Yp

Levelling up suffering an 'identity crisis' says SIGOMA chair

Posted on January 24, 2023

Last week began with news reports that No.10 were asking their MPs to ditch “levelling up” as a phrase, with “stepping up” or “gauging up” offered as alternatives. Whatever name they chose to call it doesn’t matter, but allocations of Round 2 of the Levelling Up Fund appear to show that the agenda really is suffering an identity crisis.

The money announced will do good things – but will it level up the places that need it the most? Is it about piecemeal economic interventions, or rebalancing regional inequalities?

Round 2 itself was larger than the first round which was a welcome reflection of inflationary pressure these projects face. However, the allocations have not been well targeted to where the need is. Our region is a prime example of this. Yorkshire and the Humber has received less per person than every other region in the country apart from London.

Indeed, despite the overall fund being about £500m larger than Round 1, our region has actually got less - £66m less. In the first round Yorkshire and the Humber received 11%. Our share in the second round was just 5.8% - the biggest fall of any region.

There will be many Town Halls ecstatic to get the news that their bids have been successful.
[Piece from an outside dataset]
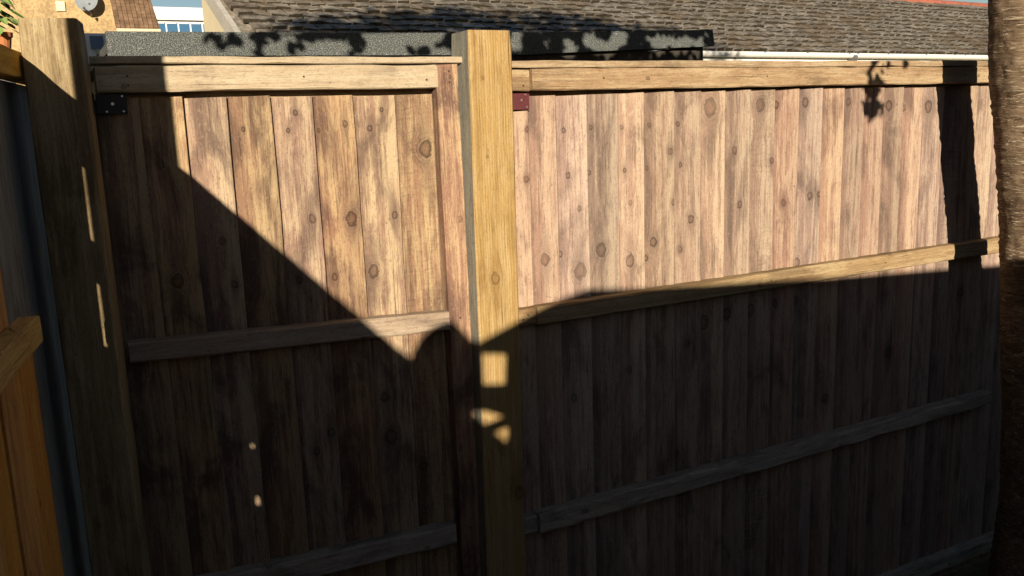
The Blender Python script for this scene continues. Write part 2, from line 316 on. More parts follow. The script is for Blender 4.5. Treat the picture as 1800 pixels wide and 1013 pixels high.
KR = {8: [(1.685, 1.717, 0.0248), (1.666, 1.098, 0.0214)], 10: [(1.871, 1.72, 0.0177), (1.915, 1.559, 0.0091), (1.848, 1.112, 0.0183)], 11: [(1.938, 1.719, 0.0113), (1.972, 1.428, 0.0105), (1.946, 1.121, 0.0118)], 12: [(2.053, 1.723, 0.0141), (2.079, 1.441, 0.0121), (2.114, 1.443, 0.0086), (2.036, 1.238, 0.0145), (2.036, 1.116, 0.0146)], 14: [(2.236, 1.721, 0.0126)], 16: [(2.423, 1.706, 0.0161), (2.467, 0.882, 0.0172)], 17: [(2.497, 1.697, 0.011)], 18: [(2.614, 1.698, 0.0199)], 3: [(1.201, 1.672, 0.0069), (1.21, 1.556, 0.0078), (1.241, 1.467, 0.0071), (1.239, 1.3, 0.0215), (1.182, 1.351, 0.0087), (1.212, 0.952, 0.0109)], 4: [(1.283, 1.675, 0.0071), (1.276, 1.559, 0.0071), (1.308, 1.35, 0.0184)], 5: [(1.381, 1.673, 0.0064), (1.389, 1.559, 0.0065), (1.406, 1.47, 0.0076), (1.403, 1.31, 0.0172), (1.397, 1.0, 0.0098)], 6: [(1.473, 1.676, 0.0067), (1.539, 1.602, 0.0098), (1.465, 1.56, 0.0067), (1.549, 1.461, 0.008), (1.484, 1.355, 0.0138), (1.459, 1.311, 0.0098)], 7: [(1.572, 1.676, 0.0079), (1.58, 1.563, 0.007), (1.579, 1.325, 0.0102), (1.615, 1.409, 0.0123), (1.602, 1.046, 0.0105), (1.564, 0.712, 0.0106)], 1: [(1.09, 1.678, 0.0065), (1.083, 1.555, 0.0082)], 9: [(1.796, 1.436, 0.011), (1.776, 1.594, 0.0108), (1.754, 1.113, 0.0177)], 2: [(1.133, 1.342, 0.0154)], 20: [(2.832, 1.046, 0.0159)], 13: [(2.174, 0.774, 0.0157)]}
def screw(parent, x, y, z, r=0.0028):
    V, F = tube([(0, 0.001, 0), (0, -0.0012, 0)], [r, r*0.8], 8)
    o = mesh_obj('screw', V, F, SCREW, parent); o.location = (x, y, z); return o

# ------------------------------------------------------------------ setting
g = mesh_obj('ground', [(-250, -250, -0.06), (250, -250, -0.06), (250, 250, -0.06), (-250, 250, -0.06)], [(0, 1, 2, 3)], SOIL); structure(g)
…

My own authority Barnsley was successful after having received nothing in Round 1. However, over 400 bids were unsuccessful – think of the time, effort and cost wasted. With ministers making the final decision, there are increasing suspicions about political influence trumping need.

The decision to award £19m to the Prime Minister’s own constituency is creating headlines. This amount is coincidentally very similar to our rejected bid for former mining communities of Barnsley East. What formula puts the needs of the nation’s wealthiest above the needs of some of the poorest?

Context about the last decade is key here. These winning projects will do good things for their local areas, but the better way to “level up” would just be to fund local government properly.

If the governments since 2010 had maintained local government spending with inflation, then as a sector we would be spending £14.5bn more each year. Sometimes huge numbers like this can seem abstract. To help put that number into perspective, that is more than 8 times as much as the whole of England got in Round 2 of the Levelling Up Fund.

And this is the amount councils have been cut by each year. When you consider that we are now 13 years into austerity, then the numbers become astronomical and make this recent funding pale into comparison.

In Barnsley we have lost £120m a year due to government cutbacks. Over 10 years that’s £1.2bn lost to Barnsley alone. Our recent award of £10m, while very welcome, can’t undo that damage to services and to the vast spend in the economy.

Levelling up starts with good public services that’s what levels up the people and places in most need. It grows into education and skills to enable people to be the best they can be.

It blossoms into economic and business growth, so we can give those people good employment opportunities and quality lives.

It takes decades. I know because that’s what we have been doing in Barnsley for the last 20 years.

Levelling up is about place-based regeneration and renewal.

To those places who have been successful I say well done and good luck. I am not into the politics of envy.

But I am into the politics of social justice and equality of opportunity. The areas of deprivation that have been left out are not getting that. As a nation we must do right by them as well. If levelling up is about anything it has to be about that.

The government have announced that there will be a third round of levelling up funding. This is their opportunity to get things right.

Firstly, let’s get rid of the “begging bowl” culture as the Conservative Mayor of the West Midlands put it. It pits communities against each other and creates animosity when one region or area triumphs over another.

Second, let’s make sure we properly target the areas that need it most. While I’m sure Melton Mowbray will enjoy £23m to help showcase locally produced gourmet food, is this really the best way to spend our levelling up money?

Yes, there are clearly pockets of deprivation all over the country and big inequalities within regions. But the economic indicators clearly show that many areas are hugely underperforming economically, which is bad for these communities and bad for the country as a whole.

Instead, why not have a transparent allocation formula that distributes funds fairly to each area depending on their level of deprivation and how much support they need to catch-up with the national economic performance.

Finally, what I hope to see from this, and future, governments is an understanding of the scale of investment needed to begin to close these regional inequalities. The solution is not piecemeal investments here and there, but significant long-term investments that recognise that we have a decades-long job on our hands to truly “level up”.